* _Input records_
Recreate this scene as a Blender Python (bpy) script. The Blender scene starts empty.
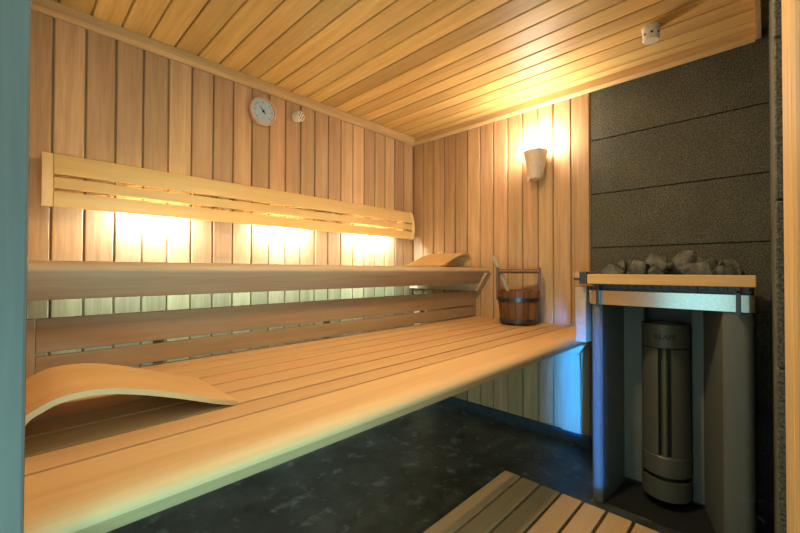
import bpy, bmesh, math, random
from mathutils import Vector, Matrix
random.seed(7)
PI = math.pi
C = bpy.context.scene.collection

# ------------------------------------------------------------------ materials
def new_mat(name):
    m = bpy.data.materials.new(name); m.use_nodes = True
    nt = m.node_tree; b = nt.nodes['Principled BSDF']
    return m, nt, b

def wood(name, dark, light, axis='Z', rough=.5, tone_amt=.35, scale=1.0, spec=.3, grain=.5, bump=.04, hue=.004):
    """wood grain running along an axis of the object; each plank's 'tone' shifts the grain and the shade"""
    m, nt, b = new_mat(name); N = nt.nodes; L = nt.links
    tc = N.new('ShaderNodeTexCoord'); at = N.new('ShaderNodeAttribute'); at.attribute_name = 'tone'
    mp = N.new('ShaderNodeMapping')
    s = [16*scale]*3; s['XYZ'.index(axis)] = .9*scale
    mp.inputs['Scale'].default_value = s
    off = N.new('ShaderNodeVectorMath'); off.operation = 'MULTIPLY_ADD'
    cmb = N.new('ShaderNodeCombineXYZ')
    for i in range(3): L.new(at.outputs['Fac'], cmb.inputs[i])
    off.inputs[1].default_value = (37.3, 21.7, 53.1)
    L.new(cmb.outputs[0], off.inputs[0]); L.new(tc.outputs['Object'], off.inputs[2])
    L.new(off.outputs[0], mp.inputs['Vector'])
    n1 = N.new('ShaderNodeTexNoise'); n1.inputs['Scale'].default_value = 1.6; n1.inputs['Detail'].default_value = 4; n1.inputs['Distortion'].default_value = .6
    n2 = N.new('ShaderNodeTexNoise'); n2.inputs['Scale'].default_value = 9; n2.inputs['Detail'].default_value = 3
    L.new(mp.outputs[0], n1.inputs['Vector']); L.new(mp.outputs[0], n2.inputs['Vector'])
    r = N.new('ShaderNodeValToRGB'); r.color_ramp.elements[0].color = (*dark, 1); r.color_ramp.elements[1].color = (*light, 1)
    r.color_ramp.elements[0].position = .28; r.color_ramp.elements[1].position = .70
    mixf = N.new('ShaderNodeMix'); mixf.data_type = 'FLOAT'; mixf.inputs['Factor'].default_value = grain*.6
    L.new(n1.outputs['Fac'], mixf.inputs['A']); L.new(n2.outputs['Fac'], mixf.inputs['B'])
    L.new(mixf.outputs['Result'], r.inputs['Fac'])
    hsv = N.new('ShaderNodeHueSaturation')
    mv = N.new('ShaderNodeMapRange'); mv.inputs['To Min'].default_value = 1-tone_amt; mv.inputs['To Max'].default_value = 1+tone_amt*.6
    L.new(at.outputs['Fac'], mv.inputs['Value']); L.new(mv.outputs[0], hsv.inputs['Value'])
    mh = N.new('ShaderNodeMapRange'); mh.inputs['To Min'].default_value = .5-hue; mh.inputs['To Max'].default_value = .5+hue
    wn = N.new('ShaderNodeTexWhiteNoise'); wn.noise_dimensions = '1D'; L.new(at.outputs['Fac'], wn.inputs['W'])
    L.new(wn.outputs['Value'], mh.inputs['Value']); L.new(mh.outputs[0], hsv.inputs['Hue'])
    L.new(r.outputs['Color'], hsv.inputs['Color']); L.new(hsv.outputs['Color'], b.inputs['Base Color'])
    b.inputs['Roughness'].default_value = rough; b.inputs['Specular IOR Level'].default_value = spec
    bp = N.new('ShaderNodeBump'); bp.inputs['Strength'].default_value = bump; bp.inputs['Distance'].default_value = .01
    L.new(n2.outputs['Fac'], bp.inputs['Height']); L.new(bp.outputs[0], b.inputs['Normal'])
    return m

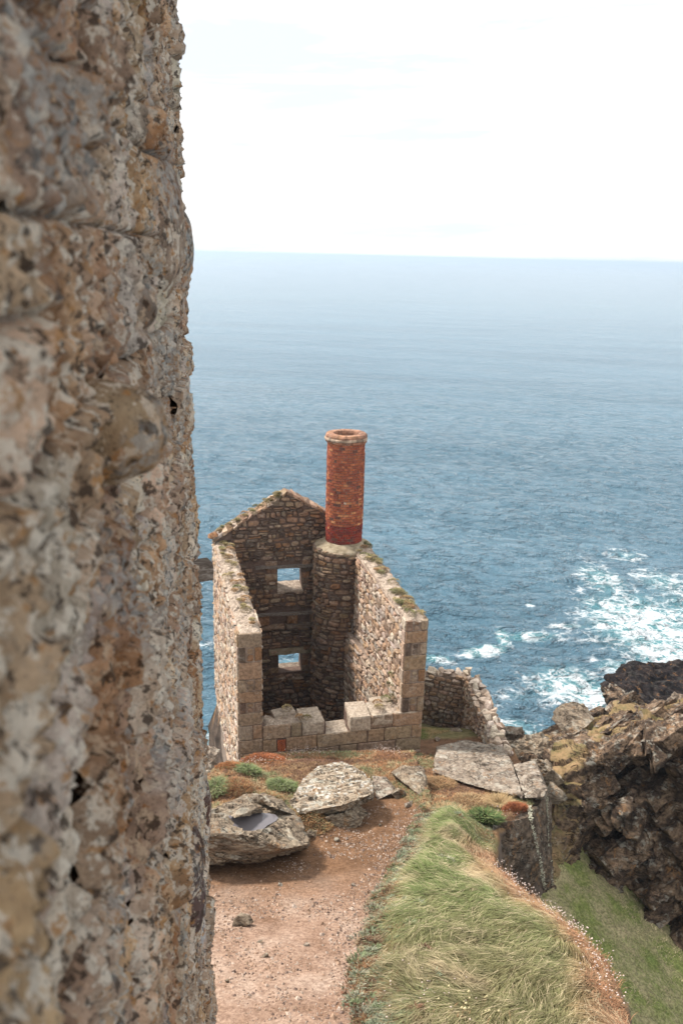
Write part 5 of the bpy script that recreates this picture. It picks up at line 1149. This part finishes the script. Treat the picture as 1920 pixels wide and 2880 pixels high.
# moss on the wall tops
mg = np.random.default_rng(91); Vs, Fs, Ts, k0 = [], [], [], 0
spots = [(mg.uniform(.1, .75), mg.uniform(.3, 10), .05, .22) for _ in range(26)] + [(mg.uniform(W_ - .75, W_ - .1), mg.uniform(.2, 9), .07, .28) for _ in range(34)] + [(u, v, -3.7, .2) for u, v in ((2.3, .15), (2.55, .1), (1.95, .95), (5.45, .35), (5.5, .7), (5.9, .9), (6.3, 1.0), (6.45, .8))] + [(mg.uniform(0, 3.2), VG + mg.uniform(.1, .6), None, .2) for _ in range(26)] + [(6.2, 1.1, -3.3, .3), (6.25, 1.3, -2.9, .22)]
for u, v, z, r_ in spots:
    if z is None: z = float(pz(u)) + .1
    n = 170; a = mg.uniform(0, 7, n); q = r_ * np.sqrt(mg.random(n)) * mg.uniform(.5, 1.3); sq = mg.uniform(.6, 1.6)
    A = np.stack([u + q * np.cos(a) * .8, v + q * np.sin(a) * sq, z - .03 + .10 * np.sqrt(np.clip(1 - (q / r_) ** 2, 0, 1))], 1); A[:, 0] = np.clip(A[:, 0], -.02, W_ + .02)
    B = Harr(A); lean = np.stack([np.cos(a), np.sin(a), 0 * a], 1); V, F_ = blades(B, lean, mg.uniform(.05, .12, n), mg.uniform(.02, .04, n), .5, mg)
    base = np.array([(.24, .19, .09), (.30, .23, .115), (.17, .16, .07), (.30, .18, .09)][mg.integers(4)])
    Vs.append(V); Fs.append(F_ + k0); Ts.append(np.repeat(base * mg.uniform(.6, 1.4, (n, 1)), 5, 0)); k0 += len(V)
obj('wall_moss', np.concatenate(Vs), np.concatenate(Fs), MAT['plant'], tint=np.concatenate(Ts), kind='stuff')

# ------------------------------------------------------------------ loose stones and gravel on the path
def loose(px, py, r3, mt, label, seed, n=12, amp=.03, tint=None):
    c = onplane(px, py); c[2] = gz(c[:2])[0] + r3[2] * .45
    V, N_, F2 = hullmesh(blob(c, r3, n, seed), .05); V = rough(V, N_, .014, .2, seed)
    solo('loose_stone', V, F2, mt, label, 'stone', 'loose stones on the dirt path', smooth=True, tint=tint, sharp=28)
RED = m_rock('red_slate', (.42, .23, .15), (.34, .17, .11), (.2, .10, .07), lich=.05)
loose(680, 2602, (.25, .17, .17), MAT['boulder'], 'dark angular stone lying alone on the left of the path', 3)
loose(985, 2828, (.20, .11, .05), RED, 'larger red flat stone fragment at the bottom of the path by the grass', 4)
loose(1010, 2806, (.13, .06, .04), RED, 'thin red flat fragment just right of the larger red one', 5)
loose(968, 2795, (.07, .05, .04), RED, 'small dark red chip above the red flat fragments', 6)
loose(792, 2490, (.11, .1, .06), MAT['slab'], 'pale grey stone half sunk in the middle of the path', 7)
loose(948, 2368, (.10, .08, .06), MAT['boulder'], 'purple grey stone on the dark soil below the white-lichened boulder', 8)
loose(1068, 2322, (.09, .08, .06), MAT['boulder'], 'small dark stone on the upper path', 9)
loose(730, 2653, (.09, .06, .04), MAT['boulder'], 'flat dark stone below the lone angular stone', 10)
loose(748, 2692, (.07, .06, .05), MAT['boulder'], 'small dark lump under the flat dark stone', 11)
loose(862, 2660, (.07, .06, .05), MAT['slab'], 'pale pinkish stone in the centre of the path', 12)
loose(992, 2492, (.08, .07, .05), MAT['slab'], 'pale stone among the gravel strip by the grass edge', 13)
loose(640, 2765, (.06, .05, .05), MAT['boulder'], 'small black stone at the lower left of the path', 14)
pth = PX([(560, 2990), (560, 2420), (870, 2330), (1040, 2270), (1180, 2240), (1215, 2290), (1140, 2420), (1080, 2500), (1030, 2620), (1000, 2760), (1060, 2990)])
P = in_poly(pth, 15000, rg); dens = fbm(np.stack([P[:, 0], P[:, 1], 0 * P[:, 0]], 1), .9, 3, 99) + 1.2 * sstep(.9, .1, np.abs(poly_sd(P, BANK))) - .2
P = P[dens + rg.normal(0, .25, len(P)) > -.05]; n = len(P); z = gz(P); r_ = np.exp(rg.normal(-4.1, .45, n))
S_ = ICO_V[None] * (rg.uniform(.6, 1.4, (n, 6, 1)) * r_[:, None, None]) * np.array([1, 1, .7]); a = rg.uniform(0, 7, n); cs, sn = np.cos(a)[:, None], np.sin(a)[:, None]
S_ = np.stack([S_[:, :, 0] * cs - S_[:, :, 1] * sn, S_[:, :, 0] * sn + S_[:, :, 1] * cs, S_[:, :, 2]], 2)
V = (np.concatenate([P, (z + r_ * .25)[:, None]], 1)[:, None, :] + S_).reshape(-1, 3)
pal = np.array([(.42, .32, .25), (.31, .20, .135), (.40, .31, .25), (.18, .125, .10), (.34, .23, .16)])
obj('gravel', V, (np.arange(n)[:, None, None] * 6 + np.array(ICO_F)[None]).reshape(-1, 3), MAT['pebble'], tint=np.repeat(pal[rg.integers(5, size=n)] * rg.uniform(.7, 1.2, (n, 1)), 6, 0), kind='stuff')

# ------------------------------------------------------------------ sea haze
hz = bpy.data.materials.new('sea_haze'); hz.use_nodes = True; hz.node_tree.nodes.clear()
ho_ = hz.node_tree.nodes.new('ShaderNodeOutputMaterial'); pv_ = hz.node_tree.nodes.new('ShaderNodeVolumePrincipled')
pv_.inputs['Color'].default_value = (.70, .85, 1., 1); pv_.inputs['Density'].default_value = .00030; pv_.inputs['Anisotropy'].default_value = .2
hz.node_tree.links.new(pv_.outputs[0], ho_.inputs['Volume'])
BX = 91000.; bv = np.array([(x, y, z) for x in (-BX, BX) for y in (-BX, BX) for z in (SEA_Z - 6, 6.)])
link('haze', mesh('haze', bv, orient(bv, [(0, 1, 3, 2), (4, 6, 7, 5), (0, 4, 5, 1), (2, 3, 7, 6), (0, 2, 6, 4), (1, 5, 7, 3)])), hz, None, 'stuff')
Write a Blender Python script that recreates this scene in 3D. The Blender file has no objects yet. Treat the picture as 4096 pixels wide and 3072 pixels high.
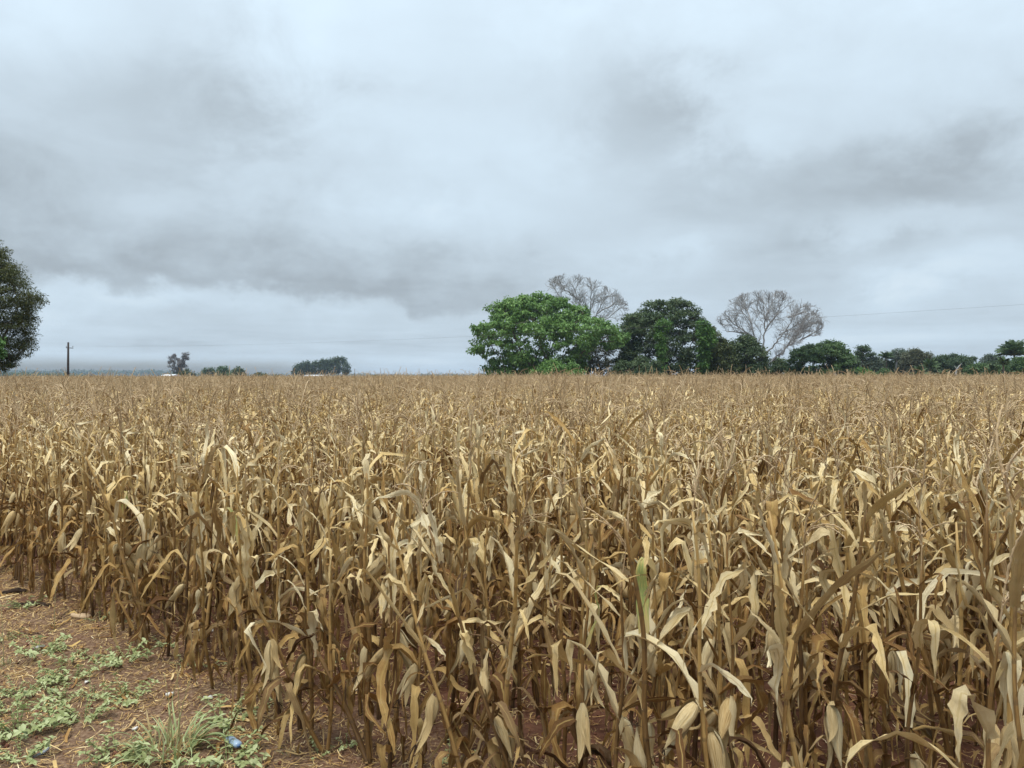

* _What is needed_
Reproduce the material above from its first line through the line containing "return m, nt, b", both ends included, and skip every picture.

* _Exercise answer_
Recreate this scene as a Blender Python (bpy) script. The Blender scene starts empty.
import bpy, bmesh, math, random
from mathutils import Vector, Matrix
random.seed(7)
PI = math.pi
C = bpy.context.scene.collection

# ------------------------------------------------------------------ materials
def new_mat(name):
    m = bpy.data.materials.new(name); m.use_nodes = True
    nt = m.node_tree; b = nt.nodes['Principled BSDF']
    return m, nt, b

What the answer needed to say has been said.